The Shed

The Shed
The Shed

Sunday, April 23, 2017

New veggies for the 2017 vegetable garden

UNCLE MAC


"Buck up, old fellow", said George Mallory as he entered the Shed and observed the gloomy countenance of it's absurdly ancient patriarch. "The Godless Atlanta Falcons beat our beloved Packers over two months ago. Nothing, not Millie's sorcery and not the most adept manipulation of the worm holes can alter that fact. It's time you looked ahead to the new season, the NFL draft and the great days to come."

"Time to look to the new gardening season as well, and figure out which new plant and seed releases we'll be researching for our readers."

"Readers?", said Uncle Mac, looking up, "Mrs. Fuddlebottom of Baton Rouge, dear lady that she is, remains in good health?"

"She does indeed",  said Farm Girl as she ghosted up from the sheds cluttered interior. "And she has been recently joined by a Mr. Sam Marichal-Lescroate, who has read all the available posts and has written us three actual snail mail letters wondering when we'll be posting something new."




FARM GIRL




"Huh", said Uncle M, "and where does this gent hail from?"


"The return address is St. Cecilia's Home for the Criminally Insane in Hogue, Montana."



"Wonderful. I don't suppose there's any chance he's on staff?"

"That would be no." replied Farm Girl.

"Great", said the ancient gardener, "Homicidal maniacs read our blog. More than anyone could reasonably hope for."

Mallory and Farm Girl exchanged glances.

"Not to put to fine a point on it, old boy", Mallory said, "but for the most part homicidal maniacs write our blog as well."

Uncle Mac considered Jack the Ripper, and Leatherface, and the delicious but decidedly dangerous Lacey Delacroix. Mallory had a valid point.

"In any event," said the venerable Mac, "the NFL draft kicks off Thursday this week on the 27th. We, and by we I mean the Green Bay Packers and their many cheese headed fans, need a running back and a good running back very badly indeed. Starks is gone with the concussion problem and for reasons no one can comprehend Eddie Lacy is now wearing a Seattle uniform.
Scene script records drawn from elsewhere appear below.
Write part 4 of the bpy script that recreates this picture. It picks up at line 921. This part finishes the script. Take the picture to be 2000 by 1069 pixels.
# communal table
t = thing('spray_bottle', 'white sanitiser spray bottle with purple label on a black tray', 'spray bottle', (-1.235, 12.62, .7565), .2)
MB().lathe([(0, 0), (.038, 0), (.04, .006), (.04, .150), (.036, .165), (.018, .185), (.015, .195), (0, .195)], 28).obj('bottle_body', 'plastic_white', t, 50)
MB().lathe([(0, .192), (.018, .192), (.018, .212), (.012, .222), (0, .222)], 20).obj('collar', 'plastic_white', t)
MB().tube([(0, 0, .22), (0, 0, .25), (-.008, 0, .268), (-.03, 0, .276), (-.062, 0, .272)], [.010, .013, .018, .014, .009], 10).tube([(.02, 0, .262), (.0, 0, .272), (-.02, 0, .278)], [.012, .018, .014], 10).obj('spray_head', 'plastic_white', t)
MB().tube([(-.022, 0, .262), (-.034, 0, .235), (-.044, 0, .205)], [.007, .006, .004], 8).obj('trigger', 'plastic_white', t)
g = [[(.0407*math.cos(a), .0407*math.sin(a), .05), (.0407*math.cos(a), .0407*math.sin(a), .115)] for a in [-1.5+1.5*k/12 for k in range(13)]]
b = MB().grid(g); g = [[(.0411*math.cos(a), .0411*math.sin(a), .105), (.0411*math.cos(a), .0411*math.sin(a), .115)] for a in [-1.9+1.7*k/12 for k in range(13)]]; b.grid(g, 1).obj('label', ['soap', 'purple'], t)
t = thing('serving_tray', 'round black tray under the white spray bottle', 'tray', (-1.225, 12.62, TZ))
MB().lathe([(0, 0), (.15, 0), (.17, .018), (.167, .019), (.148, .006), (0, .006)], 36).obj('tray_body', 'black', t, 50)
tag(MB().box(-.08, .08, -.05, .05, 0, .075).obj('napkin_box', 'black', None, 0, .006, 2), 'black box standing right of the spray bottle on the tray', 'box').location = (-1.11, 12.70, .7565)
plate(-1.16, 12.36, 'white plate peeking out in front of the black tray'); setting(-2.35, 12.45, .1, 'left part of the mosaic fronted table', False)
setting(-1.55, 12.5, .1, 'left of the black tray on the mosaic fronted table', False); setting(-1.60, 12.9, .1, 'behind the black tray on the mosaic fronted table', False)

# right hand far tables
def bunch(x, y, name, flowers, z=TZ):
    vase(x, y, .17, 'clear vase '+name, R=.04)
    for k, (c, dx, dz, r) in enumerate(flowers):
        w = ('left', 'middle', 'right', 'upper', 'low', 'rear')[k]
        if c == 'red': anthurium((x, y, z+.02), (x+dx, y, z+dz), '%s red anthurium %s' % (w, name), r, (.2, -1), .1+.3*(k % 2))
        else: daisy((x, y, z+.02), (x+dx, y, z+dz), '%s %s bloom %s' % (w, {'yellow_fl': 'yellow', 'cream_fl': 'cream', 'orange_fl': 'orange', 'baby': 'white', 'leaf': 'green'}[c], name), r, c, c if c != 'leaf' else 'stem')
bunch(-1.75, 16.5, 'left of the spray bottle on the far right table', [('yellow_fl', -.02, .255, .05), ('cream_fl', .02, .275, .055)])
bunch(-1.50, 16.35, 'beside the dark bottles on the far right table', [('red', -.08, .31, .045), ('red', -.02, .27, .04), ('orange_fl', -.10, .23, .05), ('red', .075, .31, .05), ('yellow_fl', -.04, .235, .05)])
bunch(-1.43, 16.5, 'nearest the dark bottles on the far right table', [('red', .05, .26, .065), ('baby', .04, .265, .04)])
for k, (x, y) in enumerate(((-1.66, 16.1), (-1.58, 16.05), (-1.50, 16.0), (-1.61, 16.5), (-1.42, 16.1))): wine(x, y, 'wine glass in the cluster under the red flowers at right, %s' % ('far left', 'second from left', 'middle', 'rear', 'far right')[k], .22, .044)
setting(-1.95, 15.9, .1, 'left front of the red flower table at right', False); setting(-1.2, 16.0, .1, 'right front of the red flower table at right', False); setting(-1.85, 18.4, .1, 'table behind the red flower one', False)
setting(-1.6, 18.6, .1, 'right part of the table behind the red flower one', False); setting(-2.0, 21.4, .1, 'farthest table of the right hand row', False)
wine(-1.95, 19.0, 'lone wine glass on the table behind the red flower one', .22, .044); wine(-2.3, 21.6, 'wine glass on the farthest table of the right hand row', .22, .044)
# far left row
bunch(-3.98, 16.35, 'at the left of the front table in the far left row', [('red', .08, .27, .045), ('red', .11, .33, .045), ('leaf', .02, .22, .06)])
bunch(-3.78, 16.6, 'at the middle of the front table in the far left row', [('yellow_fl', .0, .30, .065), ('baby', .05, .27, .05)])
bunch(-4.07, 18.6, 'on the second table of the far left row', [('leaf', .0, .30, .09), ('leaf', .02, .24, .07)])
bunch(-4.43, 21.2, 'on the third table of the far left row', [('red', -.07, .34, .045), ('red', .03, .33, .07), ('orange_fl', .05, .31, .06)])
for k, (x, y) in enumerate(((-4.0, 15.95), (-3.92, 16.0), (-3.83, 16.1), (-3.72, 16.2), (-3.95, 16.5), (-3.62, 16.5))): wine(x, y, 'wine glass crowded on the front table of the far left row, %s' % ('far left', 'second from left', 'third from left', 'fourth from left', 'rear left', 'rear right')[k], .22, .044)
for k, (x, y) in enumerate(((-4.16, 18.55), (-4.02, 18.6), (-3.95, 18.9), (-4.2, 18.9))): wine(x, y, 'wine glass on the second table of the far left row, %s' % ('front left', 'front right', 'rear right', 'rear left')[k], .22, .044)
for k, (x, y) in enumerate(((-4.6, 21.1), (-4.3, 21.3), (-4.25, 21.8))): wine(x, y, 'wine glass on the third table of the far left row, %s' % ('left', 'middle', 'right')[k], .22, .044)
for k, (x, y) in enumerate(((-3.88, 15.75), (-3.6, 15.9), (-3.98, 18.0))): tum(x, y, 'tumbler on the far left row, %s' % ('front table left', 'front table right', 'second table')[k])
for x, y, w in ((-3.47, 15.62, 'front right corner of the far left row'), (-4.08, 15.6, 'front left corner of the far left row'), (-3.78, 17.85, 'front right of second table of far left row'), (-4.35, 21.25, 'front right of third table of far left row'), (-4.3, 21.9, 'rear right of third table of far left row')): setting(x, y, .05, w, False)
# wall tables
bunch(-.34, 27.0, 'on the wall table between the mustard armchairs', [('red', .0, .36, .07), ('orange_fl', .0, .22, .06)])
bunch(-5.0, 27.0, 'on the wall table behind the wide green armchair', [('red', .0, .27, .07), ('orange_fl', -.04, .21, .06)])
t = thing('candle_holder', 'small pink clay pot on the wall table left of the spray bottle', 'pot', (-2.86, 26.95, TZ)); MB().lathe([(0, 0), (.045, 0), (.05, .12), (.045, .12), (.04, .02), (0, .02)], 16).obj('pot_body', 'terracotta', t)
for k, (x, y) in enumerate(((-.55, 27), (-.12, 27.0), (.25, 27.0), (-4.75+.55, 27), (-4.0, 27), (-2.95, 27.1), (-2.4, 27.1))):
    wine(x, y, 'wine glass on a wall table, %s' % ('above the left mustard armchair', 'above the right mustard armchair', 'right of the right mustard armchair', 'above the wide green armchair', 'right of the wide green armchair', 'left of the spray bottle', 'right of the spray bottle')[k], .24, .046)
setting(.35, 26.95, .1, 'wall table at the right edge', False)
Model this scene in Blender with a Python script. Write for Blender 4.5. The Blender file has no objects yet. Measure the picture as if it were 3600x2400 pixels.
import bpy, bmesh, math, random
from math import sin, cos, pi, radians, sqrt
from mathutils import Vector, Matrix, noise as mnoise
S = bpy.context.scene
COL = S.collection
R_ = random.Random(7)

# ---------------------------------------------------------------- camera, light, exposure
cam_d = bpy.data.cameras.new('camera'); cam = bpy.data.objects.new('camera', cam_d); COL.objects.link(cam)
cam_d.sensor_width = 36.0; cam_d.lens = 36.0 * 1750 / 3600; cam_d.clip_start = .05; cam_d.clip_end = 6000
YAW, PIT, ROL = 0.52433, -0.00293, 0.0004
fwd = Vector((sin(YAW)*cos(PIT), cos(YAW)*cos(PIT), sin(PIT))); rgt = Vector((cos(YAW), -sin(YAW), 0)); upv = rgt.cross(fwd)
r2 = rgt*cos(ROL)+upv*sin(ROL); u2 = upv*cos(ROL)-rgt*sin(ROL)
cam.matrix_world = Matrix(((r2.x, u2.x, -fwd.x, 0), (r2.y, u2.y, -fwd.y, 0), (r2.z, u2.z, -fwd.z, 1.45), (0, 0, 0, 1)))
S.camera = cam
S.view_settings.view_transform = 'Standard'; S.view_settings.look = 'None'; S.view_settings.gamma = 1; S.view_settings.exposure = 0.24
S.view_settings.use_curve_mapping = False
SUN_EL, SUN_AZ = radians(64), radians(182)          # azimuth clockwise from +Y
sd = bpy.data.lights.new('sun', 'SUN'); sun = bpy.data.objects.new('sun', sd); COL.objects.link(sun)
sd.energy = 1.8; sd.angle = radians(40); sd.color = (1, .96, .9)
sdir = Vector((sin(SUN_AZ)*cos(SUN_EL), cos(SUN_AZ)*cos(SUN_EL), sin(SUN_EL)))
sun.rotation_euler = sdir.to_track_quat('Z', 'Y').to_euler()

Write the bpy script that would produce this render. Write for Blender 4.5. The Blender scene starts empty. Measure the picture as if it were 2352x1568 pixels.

"SEATTLE, for the love of Gourd!"

"That's gonna come back to haunt us on opening day."

"But I thought the Packers needed defensive backs?" Mallory queried.

"Like a man dying of thirst needs a bottle of Poland Springs," Uncle M replied, "and I can't help but observe that you 'queried' rather than simply asked, or just allowed the question mark carry the ball by itself to stay with the gridiron motif."

"Have we changed our literary style?"

"I don't think we have a style, as such.", observed Farm Girl. "We barely have a blog."

Uncle Mac glared at her, but couldn't maintain it for long.

"But more than a secondary player or two we need a running back. Drafting in the 29th spot we have no chance at all to get Leonard Fournette from LSU. The man is an elemental force."

LEONARD FOURNETTE


"He had 3830 yards and 40 touchdowns at LSU in three years and 500 more yards receiving, although receiving is not his forte."

"Not Fournettes forte? I like the alliteration.", said Mallory.

"So did I, which is why I employed it." observed Uncle Mac.

"But look down the list of primo running backs, and we might get this guy Christian McCaffrey from Stanford."

"Not as big as Fornette but a little bit faster and a much better receiver. He can catch anything Rodgers can throw and what would that do for the Packer offense?"

"Lots!" said Farm Girl, feigning interest, "What are his credentials?

"Well, in 37 games for Stanford he rushed for 3922 yards and 21 touchdowns averaging 6.2 yards per carry, caught 99 passes for 1200 yards more with 10 TD's, scored on kick off and punt returns and completed 2 of 3 passes, both for touchdowns."

"Whoof!" said Farm Girl, "Do the Packers have a chance to draft him?"

"They do," said Uncle M, beaming, "It all depends on who does what in the 28 picks before the Packer's number comes up."

CHRISTIAN McCAFFREY

"Well let us hope for the best, Old Fellow," said Mallory, "but what does this have to with the new veggies we'll be growing this season, a review of which the title would seem to allude to, and which Mrs.Fuddlebottom and Mr.Marichal-Lescroate are no doubt anticipating with bated breath?"

"Not a damned thing." said Uncle Mac. "Perhaps next post."

"Here is a picture of a turnip for the over-eager tillers of the soil to enjoy while singing 'Tie a Yellow Turnip to the Old Ash Tree."

"People do such?" asked Mallory.

"So I've been told, never seen it myself." replied Uncle M.